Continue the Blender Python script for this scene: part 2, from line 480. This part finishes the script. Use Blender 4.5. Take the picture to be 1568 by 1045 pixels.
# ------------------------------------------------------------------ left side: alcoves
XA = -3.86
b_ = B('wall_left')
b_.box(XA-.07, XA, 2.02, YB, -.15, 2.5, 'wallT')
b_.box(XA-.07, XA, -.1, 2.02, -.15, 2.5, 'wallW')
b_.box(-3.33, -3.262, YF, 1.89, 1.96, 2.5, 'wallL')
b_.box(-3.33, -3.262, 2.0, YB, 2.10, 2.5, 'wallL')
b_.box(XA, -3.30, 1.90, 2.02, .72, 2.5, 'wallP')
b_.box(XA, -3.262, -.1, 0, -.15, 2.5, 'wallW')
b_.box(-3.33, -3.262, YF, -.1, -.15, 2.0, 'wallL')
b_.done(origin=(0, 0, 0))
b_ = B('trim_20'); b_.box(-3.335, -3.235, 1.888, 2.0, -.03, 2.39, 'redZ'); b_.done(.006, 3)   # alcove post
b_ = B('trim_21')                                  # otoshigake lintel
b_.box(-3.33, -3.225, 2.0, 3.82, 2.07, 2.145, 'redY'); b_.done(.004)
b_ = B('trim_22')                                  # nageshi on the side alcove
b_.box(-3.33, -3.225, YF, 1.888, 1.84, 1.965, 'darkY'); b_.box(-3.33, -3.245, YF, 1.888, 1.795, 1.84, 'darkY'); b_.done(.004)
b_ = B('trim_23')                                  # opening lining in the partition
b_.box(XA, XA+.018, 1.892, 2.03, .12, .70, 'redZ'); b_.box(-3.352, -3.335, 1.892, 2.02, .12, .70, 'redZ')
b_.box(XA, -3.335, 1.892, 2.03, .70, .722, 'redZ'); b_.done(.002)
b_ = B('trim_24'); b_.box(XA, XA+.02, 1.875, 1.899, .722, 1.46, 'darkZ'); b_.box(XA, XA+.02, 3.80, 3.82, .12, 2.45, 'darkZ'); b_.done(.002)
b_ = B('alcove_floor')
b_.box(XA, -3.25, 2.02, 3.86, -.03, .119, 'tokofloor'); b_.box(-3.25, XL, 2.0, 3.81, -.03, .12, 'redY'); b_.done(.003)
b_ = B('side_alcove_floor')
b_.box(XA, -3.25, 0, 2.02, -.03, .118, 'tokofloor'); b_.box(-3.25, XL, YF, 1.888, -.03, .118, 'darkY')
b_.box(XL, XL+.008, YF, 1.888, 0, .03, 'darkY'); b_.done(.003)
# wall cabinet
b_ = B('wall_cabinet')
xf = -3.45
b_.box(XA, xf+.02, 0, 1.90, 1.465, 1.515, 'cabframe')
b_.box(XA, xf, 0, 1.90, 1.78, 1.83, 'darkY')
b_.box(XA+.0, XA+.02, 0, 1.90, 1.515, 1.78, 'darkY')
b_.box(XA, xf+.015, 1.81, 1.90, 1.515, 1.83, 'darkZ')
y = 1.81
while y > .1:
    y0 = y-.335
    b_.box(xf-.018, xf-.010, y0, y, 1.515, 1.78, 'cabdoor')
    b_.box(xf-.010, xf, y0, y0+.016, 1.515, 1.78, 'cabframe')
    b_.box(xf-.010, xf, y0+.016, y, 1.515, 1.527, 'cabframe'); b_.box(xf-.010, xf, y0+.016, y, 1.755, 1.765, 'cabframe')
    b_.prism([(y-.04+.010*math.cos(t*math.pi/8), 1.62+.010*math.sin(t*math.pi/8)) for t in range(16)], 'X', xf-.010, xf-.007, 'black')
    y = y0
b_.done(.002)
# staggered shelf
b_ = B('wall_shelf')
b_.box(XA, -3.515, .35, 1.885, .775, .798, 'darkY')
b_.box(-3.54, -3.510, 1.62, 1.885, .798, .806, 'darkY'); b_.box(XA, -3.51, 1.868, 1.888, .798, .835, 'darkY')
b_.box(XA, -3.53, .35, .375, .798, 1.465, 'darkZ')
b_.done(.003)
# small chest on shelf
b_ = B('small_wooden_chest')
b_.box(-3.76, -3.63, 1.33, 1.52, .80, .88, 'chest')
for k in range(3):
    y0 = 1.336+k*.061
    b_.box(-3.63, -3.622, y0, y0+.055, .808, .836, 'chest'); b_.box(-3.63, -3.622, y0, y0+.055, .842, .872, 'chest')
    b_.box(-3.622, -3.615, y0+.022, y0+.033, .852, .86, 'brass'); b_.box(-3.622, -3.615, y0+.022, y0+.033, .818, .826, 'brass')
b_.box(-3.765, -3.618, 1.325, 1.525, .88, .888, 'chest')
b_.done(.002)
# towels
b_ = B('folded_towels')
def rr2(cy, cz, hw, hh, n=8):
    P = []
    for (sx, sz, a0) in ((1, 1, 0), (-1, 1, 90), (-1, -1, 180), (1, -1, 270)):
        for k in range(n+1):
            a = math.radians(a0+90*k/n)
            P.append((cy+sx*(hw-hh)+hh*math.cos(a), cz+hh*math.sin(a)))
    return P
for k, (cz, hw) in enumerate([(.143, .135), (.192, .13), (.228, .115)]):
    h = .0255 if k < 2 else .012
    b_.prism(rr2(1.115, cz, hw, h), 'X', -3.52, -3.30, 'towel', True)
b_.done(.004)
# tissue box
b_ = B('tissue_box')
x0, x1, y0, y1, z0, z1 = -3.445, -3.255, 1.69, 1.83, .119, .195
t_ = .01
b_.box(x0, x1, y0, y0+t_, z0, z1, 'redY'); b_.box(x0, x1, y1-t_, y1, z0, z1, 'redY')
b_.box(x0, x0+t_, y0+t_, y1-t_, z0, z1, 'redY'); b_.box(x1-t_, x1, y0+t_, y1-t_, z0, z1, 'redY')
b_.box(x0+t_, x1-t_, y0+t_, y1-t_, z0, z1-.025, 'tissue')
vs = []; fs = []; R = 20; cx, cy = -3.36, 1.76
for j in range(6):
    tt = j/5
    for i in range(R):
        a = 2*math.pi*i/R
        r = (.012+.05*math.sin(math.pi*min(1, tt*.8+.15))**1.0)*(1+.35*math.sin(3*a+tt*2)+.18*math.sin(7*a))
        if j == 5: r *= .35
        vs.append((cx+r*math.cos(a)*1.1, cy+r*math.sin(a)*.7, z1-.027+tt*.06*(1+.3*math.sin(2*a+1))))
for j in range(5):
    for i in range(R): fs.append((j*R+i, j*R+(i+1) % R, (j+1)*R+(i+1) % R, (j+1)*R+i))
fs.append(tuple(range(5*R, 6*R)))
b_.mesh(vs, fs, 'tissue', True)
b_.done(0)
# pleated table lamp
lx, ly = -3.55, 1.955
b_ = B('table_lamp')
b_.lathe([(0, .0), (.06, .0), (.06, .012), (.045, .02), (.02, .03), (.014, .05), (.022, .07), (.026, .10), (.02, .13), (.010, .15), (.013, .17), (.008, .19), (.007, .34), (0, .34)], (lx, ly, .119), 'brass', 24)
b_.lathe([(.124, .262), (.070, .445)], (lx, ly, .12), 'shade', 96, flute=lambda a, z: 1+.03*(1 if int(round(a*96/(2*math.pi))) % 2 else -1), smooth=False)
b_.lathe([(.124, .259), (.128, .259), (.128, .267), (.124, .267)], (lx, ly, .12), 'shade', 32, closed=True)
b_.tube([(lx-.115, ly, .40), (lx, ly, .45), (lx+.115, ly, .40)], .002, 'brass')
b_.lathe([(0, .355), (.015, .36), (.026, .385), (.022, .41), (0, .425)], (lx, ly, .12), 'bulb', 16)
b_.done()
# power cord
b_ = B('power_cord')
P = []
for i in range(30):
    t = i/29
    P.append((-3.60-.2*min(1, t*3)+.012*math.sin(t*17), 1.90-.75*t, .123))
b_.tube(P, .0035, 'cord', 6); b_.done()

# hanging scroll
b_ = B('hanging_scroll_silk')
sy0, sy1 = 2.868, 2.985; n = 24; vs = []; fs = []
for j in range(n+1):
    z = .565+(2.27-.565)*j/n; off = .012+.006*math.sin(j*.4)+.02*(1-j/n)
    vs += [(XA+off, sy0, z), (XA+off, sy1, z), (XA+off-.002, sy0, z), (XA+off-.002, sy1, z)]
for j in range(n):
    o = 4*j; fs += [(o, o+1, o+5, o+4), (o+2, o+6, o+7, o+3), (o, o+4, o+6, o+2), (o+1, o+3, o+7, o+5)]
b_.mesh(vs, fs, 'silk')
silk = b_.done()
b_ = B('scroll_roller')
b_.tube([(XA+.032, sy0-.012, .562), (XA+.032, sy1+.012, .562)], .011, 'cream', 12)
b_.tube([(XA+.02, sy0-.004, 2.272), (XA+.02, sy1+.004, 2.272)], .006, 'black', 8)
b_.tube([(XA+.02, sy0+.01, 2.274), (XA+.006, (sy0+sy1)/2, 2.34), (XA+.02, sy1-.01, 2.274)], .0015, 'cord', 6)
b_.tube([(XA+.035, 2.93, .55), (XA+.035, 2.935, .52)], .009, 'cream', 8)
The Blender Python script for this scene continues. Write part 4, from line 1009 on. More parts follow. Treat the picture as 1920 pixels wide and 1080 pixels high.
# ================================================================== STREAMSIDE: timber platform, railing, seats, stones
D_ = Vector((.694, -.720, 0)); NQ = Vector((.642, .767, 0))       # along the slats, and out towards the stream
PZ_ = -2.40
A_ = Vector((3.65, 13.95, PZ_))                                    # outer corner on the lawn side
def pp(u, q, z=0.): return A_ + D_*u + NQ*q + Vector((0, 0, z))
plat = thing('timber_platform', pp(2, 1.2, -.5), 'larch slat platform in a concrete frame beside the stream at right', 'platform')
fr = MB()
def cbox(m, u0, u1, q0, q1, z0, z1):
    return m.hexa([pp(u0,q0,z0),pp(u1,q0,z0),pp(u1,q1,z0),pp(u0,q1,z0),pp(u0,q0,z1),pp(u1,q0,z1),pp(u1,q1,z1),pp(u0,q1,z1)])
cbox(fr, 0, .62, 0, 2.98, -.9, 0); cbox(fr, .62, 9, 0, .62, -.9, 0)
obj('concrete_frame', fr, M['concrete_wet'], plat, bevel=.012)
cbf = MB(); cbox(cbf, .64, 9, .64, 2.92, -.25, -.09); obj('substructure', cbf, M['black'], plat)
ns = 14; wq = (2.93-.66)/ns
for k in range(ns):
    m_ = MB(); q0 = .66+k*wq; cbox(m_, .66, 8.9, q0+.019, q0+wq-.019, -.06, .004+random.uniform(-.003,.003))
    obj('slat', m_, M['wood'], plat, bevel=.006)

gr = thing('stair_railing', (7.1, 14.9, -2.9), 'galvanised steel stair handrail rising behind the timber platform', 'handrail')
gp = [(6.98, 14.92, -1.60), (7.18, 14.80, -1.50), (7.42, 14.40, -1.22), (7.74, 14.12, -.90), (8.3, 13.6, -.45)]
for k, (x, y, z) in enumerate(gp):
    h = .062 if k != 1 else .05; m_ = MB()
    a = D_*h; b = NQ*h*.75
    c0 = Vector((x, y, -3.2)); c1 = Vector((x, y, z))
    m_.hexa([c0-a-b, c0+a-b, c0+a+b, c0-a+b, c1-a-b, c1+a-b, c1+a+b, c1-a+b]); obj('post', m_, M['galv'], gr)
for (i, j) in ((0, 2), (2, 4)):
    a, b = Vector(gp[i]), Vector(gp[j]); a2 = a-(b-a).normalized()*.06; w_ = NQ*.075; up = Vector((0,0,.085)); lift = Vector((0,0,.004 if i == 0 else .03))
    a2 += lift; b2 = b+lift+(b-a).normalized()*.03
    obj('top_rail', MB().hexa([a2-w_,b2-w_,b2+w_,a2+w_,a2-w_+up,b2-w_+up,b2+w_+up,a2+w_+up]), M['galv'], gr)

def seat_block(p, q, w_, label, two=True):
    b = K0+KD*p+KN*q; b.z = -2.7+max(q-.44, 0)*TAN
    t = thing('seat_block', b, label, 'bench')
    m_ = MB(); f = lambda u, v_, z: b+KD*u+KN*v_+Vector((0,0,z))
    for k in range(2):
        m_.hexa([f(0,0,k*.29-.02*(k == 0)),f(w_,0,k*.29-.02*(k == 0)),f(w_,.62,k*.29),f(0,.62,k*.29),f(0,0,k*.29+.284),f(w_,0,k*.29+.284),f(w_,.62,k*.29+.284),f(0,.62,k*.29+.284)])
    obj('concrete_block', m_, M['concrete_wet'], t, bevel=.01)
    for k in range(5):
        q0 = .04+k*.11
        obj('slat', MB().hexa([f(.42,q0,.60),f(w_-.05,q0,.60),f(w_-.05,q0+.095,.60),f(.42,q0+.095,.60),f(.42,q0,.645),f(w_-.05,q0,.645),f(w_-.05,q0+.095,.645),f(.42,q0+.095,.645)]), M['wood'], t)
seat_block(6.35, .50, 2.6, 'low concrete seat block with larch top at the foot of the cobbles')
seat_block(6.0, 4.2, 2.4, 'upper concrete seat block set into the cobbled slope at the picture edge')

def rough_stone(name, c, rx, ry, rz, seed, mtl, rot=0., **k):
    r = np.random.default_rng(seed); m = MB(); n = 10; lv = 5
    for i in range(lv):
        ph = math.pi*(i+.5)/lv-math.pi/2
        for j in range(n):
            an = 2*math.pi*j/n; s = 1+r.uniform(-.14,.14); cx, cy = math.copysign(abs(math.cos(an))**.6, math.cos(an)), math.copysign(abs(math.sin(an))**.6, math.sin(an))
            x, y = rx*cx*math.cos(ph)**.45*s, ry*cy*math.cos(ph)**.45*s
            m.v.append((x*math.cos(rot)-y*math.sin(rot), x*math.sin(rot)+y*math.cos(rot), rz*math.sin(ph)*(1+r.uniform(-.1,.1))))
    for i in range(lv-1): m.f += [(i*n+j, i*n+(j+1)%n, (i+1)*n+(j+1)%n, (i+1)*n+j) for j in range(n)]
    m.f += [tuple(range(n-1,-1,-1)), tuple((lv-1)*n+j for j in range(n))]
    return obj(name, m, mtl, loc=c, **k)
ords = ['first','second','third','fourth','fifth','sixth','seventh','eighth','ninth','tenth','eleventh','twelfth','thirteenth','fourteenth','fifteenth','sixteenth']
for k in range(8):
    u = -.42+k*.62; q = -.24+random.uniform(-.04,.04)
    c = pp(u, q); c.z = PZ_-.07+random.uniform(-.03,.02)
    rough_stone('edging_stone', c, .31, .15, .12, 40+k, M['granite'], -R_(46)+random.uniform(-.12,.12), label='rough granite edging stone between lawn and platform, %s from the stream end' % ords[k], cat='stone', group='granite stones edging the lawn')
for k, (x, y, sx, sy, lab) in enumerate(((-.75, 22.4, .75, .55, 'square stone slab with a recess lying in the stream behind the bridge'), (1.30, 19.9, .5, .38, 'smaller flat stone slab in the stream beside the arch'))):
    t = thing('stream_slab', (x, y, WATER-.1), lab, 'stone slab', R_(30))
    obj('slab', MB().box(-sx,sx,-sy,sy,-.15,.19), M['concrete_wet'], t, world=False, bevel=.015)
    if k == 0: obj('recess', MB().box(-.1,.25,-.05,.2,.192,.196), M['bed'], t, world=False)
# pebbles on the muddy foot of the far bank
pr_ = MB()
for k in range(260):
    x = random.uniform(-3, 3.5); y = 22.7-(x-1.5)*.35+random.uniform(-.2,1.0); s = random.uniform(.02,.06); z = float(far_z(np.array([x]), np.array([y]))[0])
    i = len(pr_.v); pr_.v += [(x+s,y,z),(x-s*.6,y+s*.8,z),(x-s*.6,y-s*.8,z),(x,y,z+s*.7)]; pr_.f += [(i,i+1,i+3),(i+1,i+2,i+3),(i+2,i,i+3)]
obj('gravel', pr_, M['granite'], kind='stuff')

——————

=== INSTRUCTIONS FOR THE TASK ===
Nothing but the lines from the one with "b_.box(-3.33, -3.262, YF, 1.89, 1.96, 2.5, 'wallL')" through the one with "b_.box(XA, -3.262, -.1, 0, -.15, 2.5, 'wallW')" should be repeated, and each exactly.

=== ANSWER TO THIS TASK ===
b_.box(-3.33, -3.262, YF, 1.89, 1.96, 2.5, 'wallL')
b_.box(-3.33, -3.262, 2.0, YB, 2.10, 2.5, 'wallL')
b_.box(XA, -3.30, 1.90, 2.02, .72, 2.5, 'wallP')
b_.box(XA, -3.262, -.1, 0, -.15, 2.5, 'wallW')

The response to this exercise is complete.